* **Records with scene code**

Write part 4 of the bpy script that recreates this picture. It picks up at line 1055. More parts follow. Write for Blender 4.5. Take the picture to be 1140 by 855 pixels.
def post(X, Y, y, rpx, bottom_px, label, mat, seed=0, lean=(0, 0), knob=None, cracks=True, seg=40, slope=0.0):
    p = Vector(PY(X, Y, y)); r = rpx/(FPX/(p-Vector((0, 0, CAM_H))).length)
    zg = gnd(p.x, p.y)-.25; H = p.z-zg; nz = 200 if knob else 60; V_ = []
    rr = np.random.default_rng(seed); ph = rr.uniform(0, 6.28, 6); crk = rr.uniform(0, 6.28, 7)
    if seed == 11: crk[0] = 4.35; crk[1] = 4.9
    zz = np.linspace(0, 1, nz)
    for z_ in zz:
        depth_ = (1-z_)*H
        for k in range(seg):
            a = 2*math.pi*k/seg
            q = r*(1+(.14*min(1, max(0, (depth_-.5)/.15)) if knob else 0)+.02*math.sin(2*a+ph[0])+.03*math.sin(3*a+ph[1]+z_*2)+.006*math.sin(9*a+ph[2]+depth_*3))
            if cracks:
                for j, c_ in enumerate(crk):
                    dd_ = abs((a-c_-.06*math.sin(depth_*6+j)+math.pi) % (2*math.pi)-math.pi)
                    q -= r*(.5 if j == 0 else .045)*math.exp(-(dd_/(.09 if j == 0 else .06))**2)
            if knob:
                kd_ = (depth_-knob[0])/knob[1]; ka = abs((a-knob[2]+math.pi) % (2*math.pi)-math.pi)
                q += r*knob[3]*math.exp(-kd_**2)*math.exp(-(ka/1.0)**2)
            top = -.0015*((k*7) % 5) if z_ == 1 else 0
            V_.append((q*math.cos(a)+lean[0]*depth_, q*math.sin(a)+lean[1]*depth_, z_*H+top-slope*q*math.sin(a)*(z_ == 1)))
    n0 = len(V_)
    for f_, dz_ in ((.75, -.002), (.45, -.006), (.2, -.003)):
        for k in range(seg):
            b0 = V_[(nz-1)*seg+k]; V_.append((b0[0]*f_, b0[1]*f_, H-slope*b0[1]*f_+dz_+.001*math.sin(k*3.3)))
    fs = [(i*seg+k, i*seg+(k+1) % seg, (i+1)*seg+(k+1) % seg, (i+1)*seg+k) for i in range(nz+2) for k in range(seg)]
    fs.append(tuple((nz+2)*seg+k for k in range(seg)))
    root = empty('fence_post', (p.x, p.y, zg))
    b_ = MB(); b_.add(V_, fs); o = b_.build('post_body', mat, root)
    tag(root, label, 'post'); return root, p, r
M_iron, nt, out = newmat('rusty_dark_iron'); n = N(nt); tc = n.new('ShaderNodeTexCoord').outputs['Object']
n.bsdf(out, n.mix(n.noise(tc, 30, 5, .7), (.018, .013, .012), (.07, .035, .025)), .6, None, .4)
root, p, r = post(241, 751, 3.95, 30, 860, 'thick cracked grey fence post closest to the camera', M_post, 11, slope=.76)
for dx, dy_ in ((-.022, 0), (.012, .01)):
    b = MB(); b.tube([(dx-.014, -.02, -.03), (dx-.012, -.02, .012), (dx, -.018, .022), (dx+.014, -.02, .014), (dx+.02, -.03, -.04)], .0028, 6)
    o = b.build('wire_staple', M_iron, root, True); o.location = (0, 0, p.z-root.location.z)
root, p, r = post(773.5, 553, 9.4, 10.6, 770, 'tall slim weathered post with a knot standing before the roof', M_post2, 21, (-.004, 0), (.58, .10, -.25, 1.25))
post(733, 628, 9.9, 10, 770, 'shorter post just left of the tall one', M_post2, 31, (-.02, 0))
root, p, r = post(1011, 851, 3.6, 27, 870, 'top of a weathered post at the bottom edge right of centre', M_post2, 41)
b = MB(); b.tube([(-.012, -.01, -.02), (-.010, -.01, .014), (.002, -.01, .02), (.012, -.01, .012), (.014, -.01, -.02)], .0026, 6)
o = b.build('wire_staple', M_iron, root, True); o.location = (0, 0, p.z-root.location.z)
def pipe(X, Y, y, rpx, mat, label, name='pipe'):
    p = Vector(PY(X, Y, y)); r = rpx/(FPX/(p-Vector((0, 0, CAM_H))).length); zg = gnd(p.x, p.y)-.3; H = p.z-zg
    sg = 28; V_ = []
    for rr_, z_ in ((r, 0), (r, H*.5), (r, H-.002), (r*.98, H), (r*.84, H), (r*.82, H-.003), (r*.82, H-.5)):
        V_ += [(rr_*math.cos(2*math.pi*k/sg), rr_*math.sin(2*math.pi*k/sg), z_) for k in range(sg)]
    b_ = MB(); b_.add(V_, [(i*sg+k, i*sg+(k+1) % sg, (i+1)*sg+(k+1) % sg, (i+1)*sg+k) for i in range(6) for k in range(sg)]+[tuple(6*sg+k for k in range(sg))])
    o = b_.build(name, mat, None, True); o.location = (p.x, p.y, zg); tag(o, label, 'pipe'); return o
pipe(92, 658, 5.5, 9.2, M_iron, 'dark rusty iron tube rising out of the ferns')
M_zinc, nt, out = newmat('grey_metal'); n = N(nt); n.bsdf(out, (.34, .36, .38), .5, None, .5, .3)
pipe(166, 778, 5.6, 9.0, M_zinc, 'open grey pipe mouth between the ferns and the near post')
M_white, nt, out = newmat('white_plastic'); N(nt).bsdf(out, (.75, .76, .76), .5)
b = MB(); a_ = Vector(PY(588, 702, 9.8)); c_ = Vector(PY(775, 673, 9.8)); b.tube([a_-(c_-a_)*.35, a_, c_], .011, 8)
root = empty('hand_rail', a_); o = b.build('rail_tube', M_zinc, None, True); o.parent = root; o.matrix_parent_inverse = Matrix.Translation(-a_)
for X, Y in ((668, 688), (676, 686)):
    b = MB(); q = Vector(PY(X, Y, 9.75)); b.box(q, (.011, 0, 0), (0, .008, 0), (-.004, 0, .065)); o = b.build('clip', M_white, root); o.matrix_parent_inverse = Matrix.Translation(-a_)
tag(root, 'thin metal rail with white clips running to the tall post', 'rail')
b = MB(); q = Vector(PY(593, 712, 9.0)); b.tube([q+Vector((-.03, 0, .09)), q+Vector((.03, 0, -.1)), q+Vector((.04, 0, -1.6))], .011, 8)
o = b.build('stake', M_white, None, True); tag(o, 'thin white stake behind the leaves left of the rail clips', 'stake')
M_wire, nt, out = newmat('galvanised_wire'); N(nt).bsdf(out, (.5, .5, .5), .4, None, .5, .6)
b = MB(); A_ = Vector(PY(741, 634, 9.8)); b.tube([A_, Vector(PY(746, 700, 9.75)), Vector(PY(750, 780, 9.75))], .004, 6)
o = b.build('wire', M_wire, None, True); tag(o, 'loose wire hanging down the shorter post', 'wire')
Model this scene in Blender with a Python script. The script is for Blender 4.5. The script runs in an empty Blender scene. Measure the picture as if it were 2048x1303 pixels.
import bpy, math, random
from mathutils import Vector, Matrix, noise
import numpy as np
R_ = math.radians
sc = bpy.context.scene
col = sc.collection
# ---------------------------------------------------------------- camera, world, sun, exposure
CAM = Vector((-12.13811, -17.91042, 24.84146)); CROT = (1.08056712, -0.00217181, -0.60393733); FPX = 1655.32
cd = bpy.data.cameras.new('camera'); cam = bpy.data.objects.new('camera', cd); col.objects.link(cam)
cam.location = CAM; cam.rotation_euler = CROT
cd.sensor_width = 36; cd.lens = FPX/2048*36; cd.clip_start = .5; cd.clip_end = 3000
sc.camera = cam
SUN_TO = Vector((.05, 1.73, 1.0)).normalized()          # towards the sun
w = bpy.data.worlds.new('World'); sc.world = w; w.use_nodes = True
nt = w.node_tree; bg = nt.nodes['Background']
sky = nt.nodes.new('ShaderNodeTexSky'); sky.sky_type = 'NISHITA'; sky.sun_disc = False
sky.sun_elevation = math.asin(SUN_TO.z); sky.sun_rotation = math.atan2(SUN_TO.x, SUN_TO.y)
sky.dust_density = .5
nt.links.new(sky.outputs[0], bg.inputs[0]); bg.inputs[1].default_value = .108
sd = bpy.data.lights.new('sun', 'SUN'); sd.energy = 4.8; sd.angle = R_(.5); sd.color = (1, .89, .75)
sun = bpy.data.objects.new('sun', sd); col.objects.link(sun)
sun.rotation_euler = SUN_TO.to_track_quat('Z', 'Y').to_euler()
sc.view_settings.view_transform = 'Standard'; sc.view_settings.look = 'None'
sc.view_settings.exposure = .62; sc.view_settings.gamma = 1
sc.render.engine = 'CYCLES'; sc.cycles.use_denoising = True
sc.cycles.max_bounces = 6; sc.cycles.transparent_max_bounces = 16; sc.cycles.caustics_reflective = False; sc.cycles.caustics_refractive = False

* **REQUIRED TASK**
Give the lines exactly as they stand, from the line with "Model this scene" through the end of the material.

* **EXERCISE RESPONSE**
Model this scene in Blender with a Python script. The script is for Blender 4.5. The script runs in an empty Blender scene. Measure the picture as if it were 2048x1303 pixels.
import bpy, math, random
from mathutils import Vector, Matrix, noise
import numpy as np
R_ = math.radians
sc = bpy.context.scene
col = sc.collection
# ---------------------------------------------------------------- camera, world, sun, exposure
CAM = Vector((-12.13811, -17.91042, 24.84146)); CROT = (1.08056712, -0.00217181, -0.60393733); FPX = 1655.32
cd = bpy.data.cameras.new('camera'); cam = bpy.data.objects.new('camera', cd); col.objects.link(cam)
cam.location = CAM; cam.rotation_euler = CROT
cd.sensor_width = 36; cd.lens = FPX/2048*36; cd.clip_start = .5; cd.clip_end = 3000
sc.camera = cam
SUN_TO = Vector((.05, 1.73, 1.0)).normalized()          # towards the sun
w = bpy.data.worlds.new('World'); sc.world = w; w.use_nodes = True
nt = w.node_tree; bg = nt.nodes['Background']
sky = nt.nodes.new('ShaderNodeTexSky'); sky.sky_type = 'NISHITA'; sky.sun_disc = False
sky.sun_elevation = math.asin(SUN_TO.z); sky.sun_rotation = math.atan2(SUN_TO.x, SUN_TO.y)
sky.dust_density = .5
nt.links.new(sky.outputs[0], bg.inputs[0]); bg.inputs[1].default_value = .108
sd = bpy.data.lights.new('sun', 'SUN'); sd.energy = 4.8; sd.angle = R_(.5); sd.color = (1, .89, .75)
sun = bpy.data.objects.new('sun', sd); col.objects.link(sun)
sun.rotation_euler = SUN_TO.to_track_quat('Z', 'Y').to_euler()
sc.view_settings.view_transform = 'Standard'; sc.view_settings.look = 'None'
sc.view_settings.exposure = .62; sc.view_settings.gamma = 1
sc.render.engine = 'CYCLES'; sc.cycles.use_denoising = True
sc.cycles.max_bounces = 6; sc.cycles.transparent_max_bounces = 16; sc.cycles.caustics_reflective = False; sc.cycles.caustics_refractive = False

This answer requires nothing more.